_AIM_
Will you repeat only the lines beginning at the one that mentions "Continue the Blender" and ending at the one that mentions "pebbles(130000)", both of them included, exactly?

_DATASET EXCERPTS_
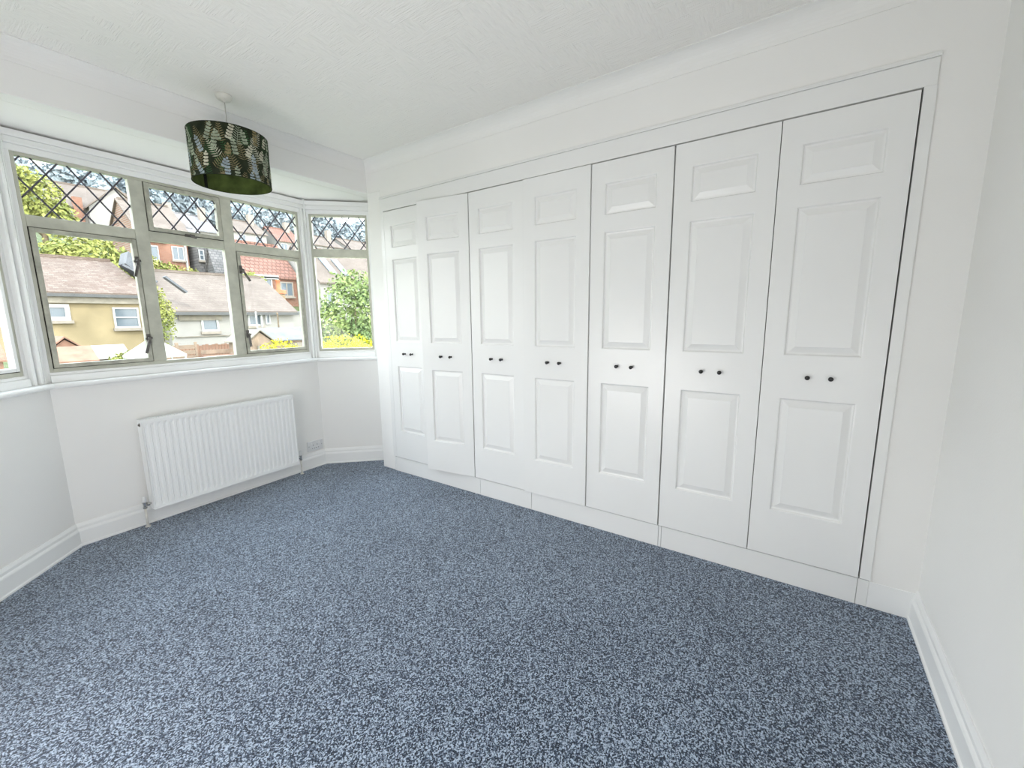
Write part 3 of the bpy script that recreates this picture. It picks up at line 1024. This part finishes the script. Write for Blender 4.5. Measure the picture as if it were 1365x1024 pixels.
...
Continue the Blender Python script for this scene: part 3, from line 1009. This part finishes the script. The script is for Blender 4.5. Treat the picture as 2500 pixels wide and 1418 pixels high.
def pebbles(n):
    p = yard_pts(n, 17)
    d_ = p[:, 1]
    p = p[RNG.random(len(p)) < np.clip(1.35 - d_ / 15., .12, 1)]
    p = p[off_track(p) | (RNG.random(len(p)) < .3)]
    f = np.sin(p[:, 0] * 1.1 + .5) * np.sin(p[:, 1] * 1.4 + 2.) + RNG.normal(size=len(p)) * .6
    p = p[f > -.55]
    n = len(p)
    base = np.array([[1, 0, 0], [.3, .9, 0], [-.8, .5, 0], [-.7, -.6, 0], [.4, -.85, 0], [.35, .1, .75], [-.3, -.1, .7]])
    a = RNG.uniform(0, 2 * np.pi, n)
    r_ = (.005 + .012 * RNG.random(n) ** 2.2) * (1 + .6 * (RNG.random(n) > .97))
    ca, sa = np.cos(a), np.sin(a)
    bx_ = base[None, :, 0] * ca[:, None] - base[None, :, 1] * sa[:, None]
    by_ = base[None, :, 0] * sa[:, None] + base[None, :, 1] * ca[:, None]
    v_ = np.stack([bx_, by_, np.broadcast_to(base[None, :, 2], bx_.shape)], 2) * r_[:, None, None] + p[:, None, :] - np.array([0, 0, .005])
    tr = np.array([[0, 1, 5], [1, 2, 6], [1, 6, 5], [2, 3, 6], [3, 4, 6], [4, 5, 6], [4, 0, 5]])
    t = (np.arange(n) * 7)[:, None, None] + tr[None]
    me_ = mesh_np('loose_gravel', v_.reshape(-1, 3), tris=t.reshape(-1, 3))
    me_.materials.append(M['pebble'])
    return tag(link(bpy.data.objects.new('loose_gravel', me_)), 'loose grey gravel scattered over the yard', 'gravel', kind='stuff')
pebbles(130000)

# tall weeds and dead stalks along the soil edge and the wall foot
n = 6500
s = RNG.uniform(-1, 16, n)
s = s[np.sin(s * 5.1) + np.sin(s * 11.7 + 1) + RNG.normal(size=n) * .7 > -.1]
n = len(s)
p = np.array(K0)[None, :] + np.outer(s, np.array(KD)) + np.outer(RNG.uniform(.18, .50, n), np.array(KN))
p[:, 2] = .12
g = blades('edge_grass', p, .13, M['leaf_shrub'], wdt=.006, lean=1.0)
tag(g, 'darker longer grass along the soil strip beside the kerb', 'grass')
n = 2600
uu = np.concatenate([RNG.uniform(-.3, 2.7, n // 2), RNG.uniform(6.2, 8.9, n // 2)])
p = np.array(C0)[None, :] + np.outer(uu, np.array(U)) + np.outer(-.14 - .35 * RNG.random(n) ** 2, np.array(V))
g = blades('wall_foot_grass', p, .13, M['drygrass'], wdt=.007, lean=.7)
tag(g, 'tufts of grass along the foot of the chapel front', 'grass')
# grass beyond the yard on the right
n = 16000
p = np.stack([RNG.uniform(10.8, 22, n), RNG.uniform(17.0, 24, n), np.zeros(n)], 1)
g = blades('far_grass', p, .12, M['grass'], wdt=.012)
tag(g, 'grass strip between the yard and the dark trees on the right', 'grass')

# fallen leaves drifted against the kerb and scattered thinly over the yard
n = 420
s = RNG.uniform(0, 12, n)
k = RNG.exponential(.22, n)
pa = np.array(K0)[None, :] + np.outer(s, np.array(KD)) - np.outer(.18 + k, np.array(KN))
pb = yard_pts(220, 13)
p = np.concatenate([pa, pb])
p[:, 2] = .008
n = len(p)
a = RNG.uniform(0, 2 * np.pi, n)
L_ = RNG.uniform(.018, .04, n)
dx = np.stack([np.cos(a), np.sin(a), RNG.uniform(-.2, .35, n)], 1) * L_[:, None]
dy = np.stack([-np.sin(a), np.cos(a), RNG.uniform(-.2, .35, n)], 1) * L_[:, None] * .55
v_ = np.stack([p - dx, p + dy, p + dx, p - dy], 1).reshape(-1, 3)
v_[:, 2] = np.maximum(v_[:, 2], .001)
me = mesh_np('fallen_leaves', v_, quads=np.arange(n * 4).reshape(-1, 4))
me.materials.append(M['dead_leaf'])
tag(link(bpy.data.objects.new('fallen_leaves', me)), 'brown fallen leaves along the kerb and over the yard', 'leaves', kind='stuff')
...
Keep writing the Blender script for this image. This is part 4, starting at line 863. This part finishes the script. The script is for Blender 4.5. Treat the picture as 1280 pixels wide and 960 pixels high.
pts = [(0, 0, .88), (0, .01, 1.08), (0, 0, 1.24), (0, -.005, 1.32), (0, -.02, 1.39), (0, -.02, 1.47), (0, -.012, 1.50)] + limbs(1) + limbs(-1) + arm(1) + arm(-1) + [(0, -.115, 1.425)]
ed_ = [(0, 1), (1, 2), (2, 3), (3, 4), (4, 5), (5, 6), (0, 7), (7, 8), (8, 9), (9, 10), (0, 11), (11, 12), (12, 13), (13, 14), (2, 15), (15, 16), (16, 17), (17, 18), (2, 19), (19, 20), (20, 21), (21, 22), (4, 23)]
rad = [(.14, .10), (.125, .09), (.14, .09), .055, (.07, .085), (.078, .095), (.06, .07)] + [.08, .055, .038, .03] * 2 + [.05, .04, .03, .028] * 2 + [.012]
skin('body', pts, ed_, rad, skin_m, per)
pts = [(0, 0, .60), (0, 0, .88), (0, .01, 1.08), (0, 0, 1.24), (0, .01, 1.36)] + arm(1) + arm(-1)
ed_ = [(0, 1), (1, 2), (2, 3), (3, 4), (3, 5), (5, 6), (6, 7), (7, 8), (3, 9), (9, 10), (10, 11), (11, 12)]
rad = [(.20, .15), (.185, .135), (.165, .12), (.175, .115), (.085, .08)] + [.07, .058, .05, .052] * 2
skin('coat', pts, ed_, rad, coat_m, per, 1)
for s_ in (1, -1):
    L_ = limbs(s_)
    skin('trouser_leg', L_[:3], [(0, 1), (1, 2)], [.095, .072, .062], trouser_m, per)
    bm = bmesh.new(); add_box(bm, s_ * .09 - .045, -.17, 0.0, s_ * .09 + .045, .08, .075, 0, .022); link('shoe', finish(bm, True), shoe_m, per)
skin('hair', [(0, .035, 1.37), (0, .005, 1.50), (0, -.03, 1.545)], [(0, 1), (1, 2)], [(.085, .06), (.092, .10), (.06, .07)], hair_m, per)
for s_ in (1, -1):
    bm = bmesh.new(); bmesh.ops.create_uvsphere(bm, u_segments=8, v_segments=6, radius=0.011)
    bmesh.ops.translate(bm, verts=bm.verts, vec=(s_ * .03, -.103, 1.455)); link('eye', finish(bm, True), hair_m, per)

_EXERCISE SOLUTION_
Continue the Blender Python script for this scene: part 3, from line 1009. This part finishes the script. The script is for Blender 4.5. Treat the picture as 2500 pixels wide and 1418 pixels high.
def pebbles(n):
    p = yard_pts(n, 17)
    d_ = p[:, 1]
    p = p[RNG.random(len(p)) < np.clip(1.35 - d_ / 15., .12, 1)]
    p = p[off_track(p) | (RNG.random(len(p)) < .3)]
    f = np.sin(p[:, 0] * 1.1 + .5) * np.sin(p[:, 1] * 1.4 + 2.) + RNG.normal(size=len(p)) * .6
    p = p[f > -.55]
    n = len(p)
    base = np.array([[1, 0, 0], [.3, .9, 0], [-.8, .5, 0], [-.7, -.6, 0], [.4, -.85, 0], [.35, .1, .75], [-.3, -.1, .7]])
    a = RNG.uniform(0, 2 * np.pi, n)
    r_ = (.005 + .012 * RNG.random(n) ** 2.2) * (1 + .6 * (RNG.random(n) > .97))
    ca, sa = np.cos(a), np.sin(a)
    bx_ = base[None, :, 0] * ca[:, None] - base[None, :, 1] * sa[:, None]
    by_ = base[None, :, 0] * sa[:, None] + base[None, :, 1] * ca[:, None]
    v_ = np.stack([bx_, by_, np.broadcast_to(base[None, :, 2], bx_.shape)], 2) * r_[:, None, None] + p[:, None, :] - np.array([0, 0, .005])
    tr = np.array([[0, 1, 5], [1, 2, 6], [1, 6, 5], [2, 3, 6], [3, 4, 6], [4, 5, 6], [4, 0, 5]])
    t = (np.arange(n) * 7)[:, None, None] + tr[None]
    me_ = mesh_np('loose_gravel', v_.reshape(-1, 3), tris=t.reshape(-1, 3))
    me_.materials.append(M['pebble'])
    return tag(link(bpy.data.objects.new('loose_gravel', me_)), 'loose grey gravel scattered over the yard', 'gravel', kind='stuff')
pebbles(130000)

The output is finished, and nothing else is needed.